I’ve spent a lot of time today trying to make my bedroom habitable as, due to the rates of rent round here, it looks like I’ll be living with my parents for a while, or at least until I get some sort of inspiration about what to do with my life. I have no idea when that might be, could be a few hours, could be a few years – I hope it’s soon because I’m getting bored already.
The reason why I’ve not really posted anything in a while is because I couldn’t get my computer –in an attic bedroom*- to recognise the existence of the house wireless network. I managed to solve this problem with my usual method – that is, treat the router like a huffy child and just leave the thing alone until it decides to arbitrarily change its mind.
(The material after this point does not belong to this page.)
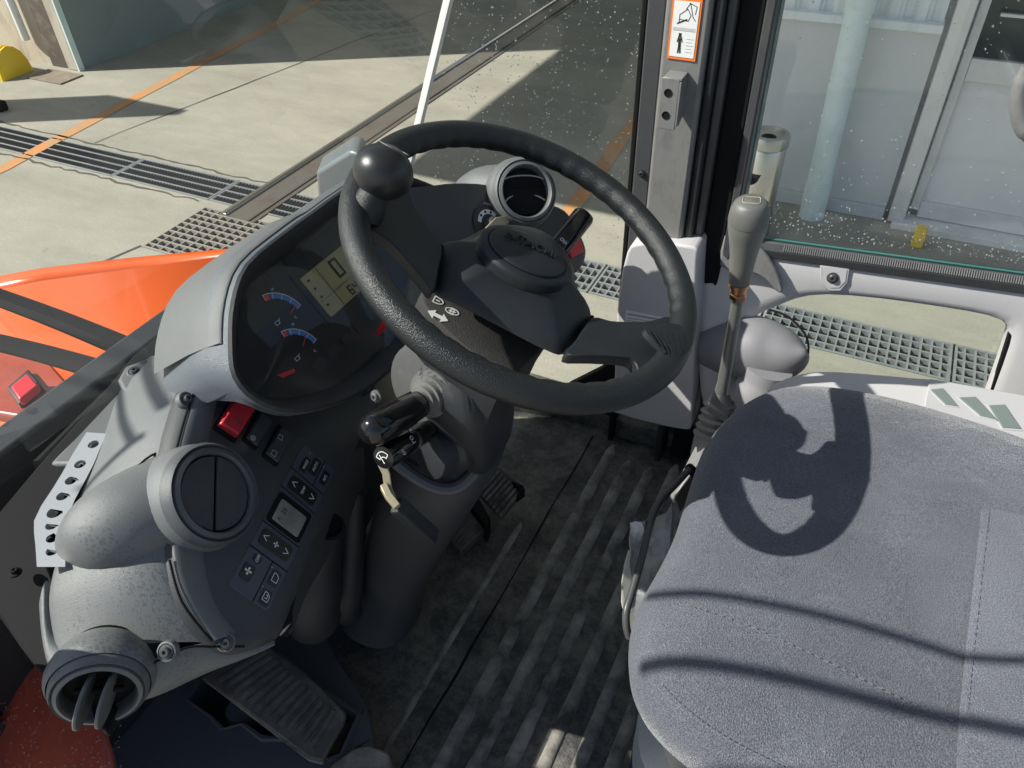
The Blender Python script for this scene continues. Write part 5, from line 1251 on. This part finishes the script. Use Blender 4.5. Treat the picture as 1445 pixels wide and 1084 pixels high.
# raised centre panel at right of the frame
pe = [Z(1386, 716, SZ + .010), Z(1380, 780, SZ + .010), Z(1371, 860, SZ + .010), Z(1362, 940, SZ + .010), Z(1356, 1000, SZ + .010), Z(1350, 1100, SZ + .009)]
pb_ = [p + V((.0, 0, 0)) for p in pe]
pe2 = [p + V((.008, 0, .0025)) for p in pe]; far_ = [V((.52, p.y + .0, SZ + .014)) for p in pe]
far_[0].y = Z(1445, 728, SZ).y + .01
mk('centre_panel', loft([[p - V((0, 0, .004)) for p in pe], pe2, [p.lerp(q_, .5) for p, q_ in zip(pe2, far_)], far_], closed=False), fabric('lighter_seat_fabric', 1.13), seat, ang=60)
def stitch(pts, z, name='stitching', m='print', gap=.006):
    P_ = catmull([Z(a, b, z) for a, b in pts], n=8); parts = []; acc = 0; run = []
    for a, b in zip(P_[:-1], P_[1:]):
        n_ = max(1, int((b - a).length / gap))
        for j in range(n_):
            p, q_ = a.lerp(b, j / n_), a.lerp(b, (j + .55) / n_); parts.append(tube([p, q_], .00045, 5))
    return mk(name, join(*parts), m, seat, kind='stuff')
thr = mat('seam_thread', (.17, .17, .19), .8); MT['thr'] = thr
stitch([(1395, 722), (1387, 780), (1378, 860), (1369, 940), (1363, 1000)], SZ + .0145, m='thr')
stitch([(968, 852), (1050, 880), (1150, 925), (1250, 975), (1350, 1020), (1445, 1064)], SZ + .0085, m='thr')
stitch([(915, 958), (960, 1000), (1020, 1040), (1090, 1075), (1140, 1100)], SZ + .0055, m='thr')
mk('cushion_base', loft([top(1, .06, .28), top(1, .05, .30), top(1, .05, SZ - .112)], cap0=True), 'charcoal', seat, ang=60)
# suspension bellows
bp_ = sm_loop
bel = []
for i in range(6):
    z = .285 - .042 * i
    bel += [(top(1, .045 - .02, z)), top(1, .045 + .035 - .035, z - .012)[:], top(1, .075, z - .030)]
mk('bellows', loft([top(1, .07, .30)] + bel + [top(1, .08, .03)]), 'bellow', seat, ang=60)
mk('seat_base', loft([top(1, .03, .0), top(1, .03, .03), top(1, .07, .034)], cap1=True), 'floorpl', seat, ang=40)
# side lever of the seat (bent rod) & torn foam
sr = [D(973, 662, 1.06), D(955, 682, 1.05), D(928, 712, 1.02), D(916, 745, .99), D(905, 790, .965), D(892, 835, .945), D(884, 862, .935), D(884, 884, .935), D(888, 899, .94)]
sl_ = empty('seat_lever', sr[-1], 'bent dark steel rod lever along the left front edge of the seat', 'lever')
mk('rod', tube(catmull(sr, n=5), .0048, 14), 'pillardark', sl_)
mk('clamp', tube([D(972, 660, 1.062), D(980, 668, 1.07), D(992, 690, 1.09)], .007, 10), 'black', sl_)
fo = [D(884, 775, .99), D(877, 796, .985), D(873, 820, .98), D(874, 850, .975), D(879, 880, .975), D(888, 898, .975), D(898, 870, .985), D(915, 815, 1.0), D(935, 770, 1.02), D(930, 750, 1.02), D(905, 758, 1.01)]
mk('foam_pad', prism(fo, V((.05, .03, -.03))), 'plastwrap', label='torn off-white foam block wedged behind the seat lever', cat='foam', bevel=.006, seg=3)
wr = []
for j in range(19):
    row = []
    for i in range(11):
        u_ = i / 10; v_ = j / 18
        px = 886 + 66 * u_ + 8 * (1 - v_) + (14 * (.5 - v_)) * 0; py = 738 + 128 * v_ - 30 * u_ + 6 * math.sin(u_ * 5)
        q_ = D(px, py, .985 + .05 * u_ - .012 * v_)
        row.append(q_ + V((noise.noise(q_ * 38), noise.noise(q_ * 38 + V((5, 1, 2))), noise.noise(q_ * 38 + V((9, 3, 7))))) * .014)
    wr.append(row)
mk('plastic_wrap', loft(wr, closed=False), 'wrap', label='crumpled clear plastic sheet stuck to the front left side of the seat', cat='plastic sheet', smooth=False, solid=.0008)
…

Which worked.
But anyway, back to the making bedroom habitable thing. The obstacle to my bedroom being habitable is the fact that it was my brother’s room. I’m not saying that he has a lingering, powerful stench or anything, just that he has a lot of stuff. Due to the fact that this room is much bigger than my old room he never had to do the purging for storage space that I did – there are boxes of stuff in his cupboards that I was astonished to find are still sealed with removal company tape from when we moved here from Plumstead 9 years ago.
As a result of this general lack of order in Ed’s room the process of moving my stuff in is rather slow – for every box of my stuff I unpack there is an equal amount of Ed’s stuff that needs to be sorted through and either packed or thrown away. Most of it is, as it has been left behind, fairly obviously rubbish – just the detritus of someone living in the same place for many a year - I am, however, not very well equipped to be the judge of what, if anything, is worth keeping amongst the heaps.
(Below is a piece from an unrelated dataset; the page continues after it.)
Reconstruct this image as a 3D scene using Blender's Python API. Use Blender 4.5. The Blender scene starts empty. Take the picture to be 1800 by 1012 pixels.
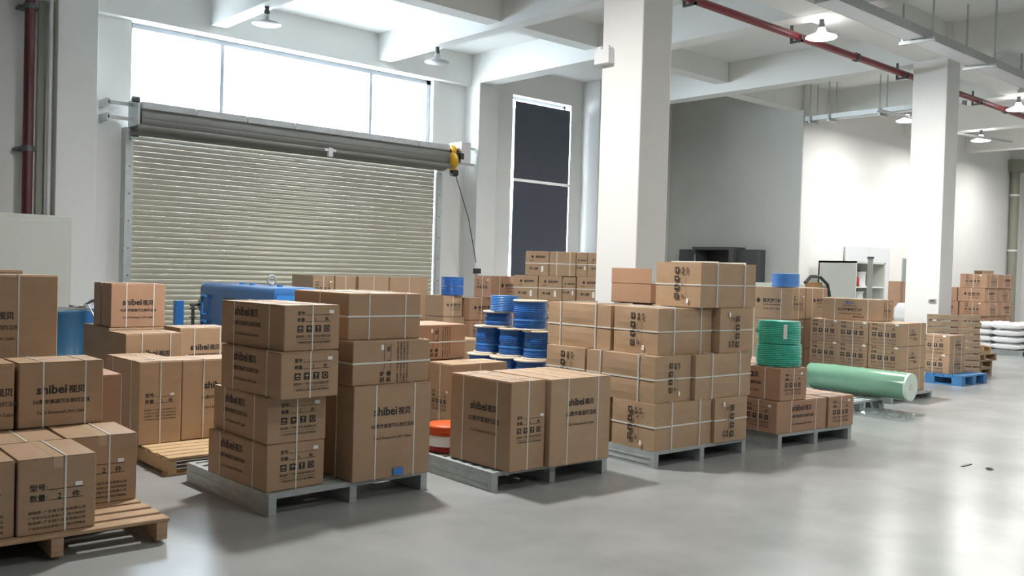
import bpy, bmesh, math, random
from mathutils import Vector, Matrix
random.seed(7)
SC = bpy.context.scene
COL = SC.collection
PI = math.pi
R = math.radians

# ------------------------------------------------------------------ camera
CAM_H = 1.6
yaw, pitch, roll, FPX = R(48.2713), R(-1.15106), R(1.66328), 1613.48
fw = Vector((math.cos(yaw)*math.cos(pitch), math.sin(yaw)*math.cos(pitch), math.sin(pitch)))
rt = fw.cross(Vector((0, 0, 1))).normalized(); up = rt.cross(fw)
cr, sr = math.cos(roll), math.sin(roll)
cx, cy = cr*rt + sr*up, -sr*rt + cr*up
cd = bpy.data.cameras.new('camera'); cam = bpy.data.objects.new('camera', cd); COL.objects.link(cam)
cam.matrix_world = Matrix(((cx.x, cy.x, -fw.x, 0), (cx.y, cy.y, -fw.y, 0), (cx.z, cy.z, -fw.z, CAM_H), (0, 0, 0, 1)))
cd.sensor_fit = 'HORIZONTAL'; cd.sensor_width = 36; cd.lens = 36*FPX/1800; cd.clip_start = .05; cd.clip_end = 200
SC.camera = cam

# ------------------------------------------------------------------ world, exposure, daylight portal
SC.view_settings.view_transform = 'Standard'; SC.view_settings.look = 'None'
SC.view_settings.gamma = 1; SC.view_settings.use_curve_mapping = False
SC.view_settings.exposure = 0.55
W = bpy.data.worlds.new('overcast_sky'); SC.world = W; W.use_nodes = True
bg = W.node_tree.nodes['Background']; bg.inputs[0].default_value = (.86, .93, 1, 1); bg.inputs[1].default_value = 42.0
LAMP_W = 150
pl = bpy.data.lights.new('window_portal', 'AREA'); pl.shape = 'RECTANGLE'; pl.size = 5.8; pl.size_y = 1.3
pl.cycles.is_portal = True
po = bpy.data.objects.new('window_portal', pl); COL.objects.link(po); po.location = (7.95, 15.2, 4.6); po.rotation_euler = (R(-90), 0, 0)

# ------------------------------------------------------------------ materials
def mat(name, col, rough=.6, metal=0, spec=.5, noise=0, nscale=8, bump=0, bscale=40, stretch=(1, 1, 1), emit=None, estr=0, rvar=0, coord='Object'):
    m = bpy.data.materials.new(name); m.use_nodes = True; nt = m.node_tree; b = nt.nodes['Principled BSDF']
    b.inputs['Base Color'].default_value = (*col, 1); b.inputs['Roughness'].default_value = rough
    b.inputs['Metallic'].default_value = metal; b.inputs['Specular IOR Level'].default_value = spec
    if noise or bump or rvar:
        tc = nt.nodes.new('ShaderNodeTexCoord'); mp = nt.nodes.new('ShaderNodeMapping'); mp.inputs['Scale'].default_value = stretch
        nt.links.new(tc.outputs[coord], mp.inputs[0])
    if noise or rvar:
        n = nt.nodes.new('ShaderNodeTexNoise'); n.inputs['Scale'].default_value = nscale; n.inputs['Detail'].default_value = 7; n.inputs['Roughness'].default_value = .55
        nt.links.new(mp.outputs[0], n.inputs['Vector'])
    if noise:
        r = nt.nodes.new('ShaderNodeMapRange'); r.clamp = False; r.inputs[1].default_value = .3; r.inputs[2].default_value = .7
        r.inputs[3].default_value = 1-noise; r.inputs[4].default_value = 1+noise
        nt.links.new(n.outputs[0], r.inputs[0])
        mx = nt.nodes.new('ShaderNodeVectorMath'); mx.operation = 'SCALE'; mx.inputs[0].default_value = col
        nt.links.new(r.outputs[0], mx.inputs['Scale']); nt.links.new(mx.outputs[0], b.inputs['Base Color'])
    if rvar:
        r2 = nt.nodes.new('ShaderNodeMapRange'); r2.clamp = False; r2.inputs[1].default_value = .3; r2.inputs[2].default_value = .7
        r2.inputs[3].default_value = rough-rvar; r2.inputs[4].default_value = rough+rvar
        nt.links.new(n.outputs[0], r2.inputs[0]); nt.links.new(r2.outputs[0], b.inputs['Roughness'])
    if bump:
        n2 = nt.nodes.new('ShaderNodeTexNoise'); n2.inputs['Scale'].default_value = bscale; n2.inputs['Detail'].default_value = 4
        nt.links.new(mp.outputs[0], n2.inputs['Vector'])
        bp = nt.nodes.new('ShaderNodeBump'); bp.inputs['Strength'].default_value = bump; bp.inputs['Distance'].default_value = .01
        nt.links.new(n2.outputs[0], bp.inputs['Height']); nt.links.new(bp.outputs[0], b.inputs['Normal'])
    if emit:
        b.inputs['Emission Color'].default_value = (*emit, 1); b.inputs['Emission Strength'].default_value = estr
    return m

M_wall = mat('white_wall_paint', (.80, .80, .78), .75, noise=.015, nscale=1.5, bump=.05, bscale=60)
M_wallshade = mat('shaded_wall_paint', (.62, .635, .61), .75, noise=.02, nscale=1.5)  # wall colour darkened: shade on the return wall is put into the paint
M_ceil = mat('ceiling_paint', (.80, .81, .79), .8, noise=.015, nscale=1.2)
M_floor = mat('grey_sealed_concrete', (.315, .325, .32), .235, spec=.32, noise=.17, nscale=1.1)
M_cart = [mat('kraft_cardboard', (.40, .266, .165), .55, spec=.42, noise=.05, nscale=5, stretch=(1, 1, 3)),
          mat('yellow_kraft_cardboard', (.43, .295, .185), .55, spec=.42, noise=.05, nscale=5, stretch=(1, 1, 3)),
          mat('red_kraft_cardboard', (.42, .25, .158), .55, spec=.42, noise=.05, nscale=5, stretch=(1, 1, 3))]
M_ink = mat('black_print', (.022, .02, .022), .6)
M_blueink = mat('blue_print', (.10, .16, .40), .6)
M_label = mat('white_paper', (.85, .85, .83), .6)
M_strap = mat('white_plastic_strap', (.70, .69, .65), .35, spec=.6)
M_tape = mat('clear_packing_tape', (.50, .37, .24), .25, spec=.6)
M_galv = mat('galvanised_steel', (.50, .53, .53), .42, metal=.55, noise=.10, nscale=14, rvar=.08)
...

There are, for example, things that I keep that don’t appear to have any particular value, train tickets, for example, whose only reason for preservation is a date on them, a date which only I know the significance of. Without Ed to tell me otherwise me I’m spending a lot of my time imagining the significance of many of the items I chuck and feeling bad for throwing them away.
Mind you, Ed isn’t nearly as weird as I am, he probably doesn’t attach such significance to pointless inanimate objects. I should finish this unpacking tomorrow and then I’ll actually feel like I’ve settled in and can start doing more constructive things – like getting off my arse and getting a job.
-Ben
*ugh. That line has reminded me of a line from Hugh Selwyn Mauberley – damn, the one thing I would most like to forget about my uni experience would be Ezra Pound’s god-awful poetry.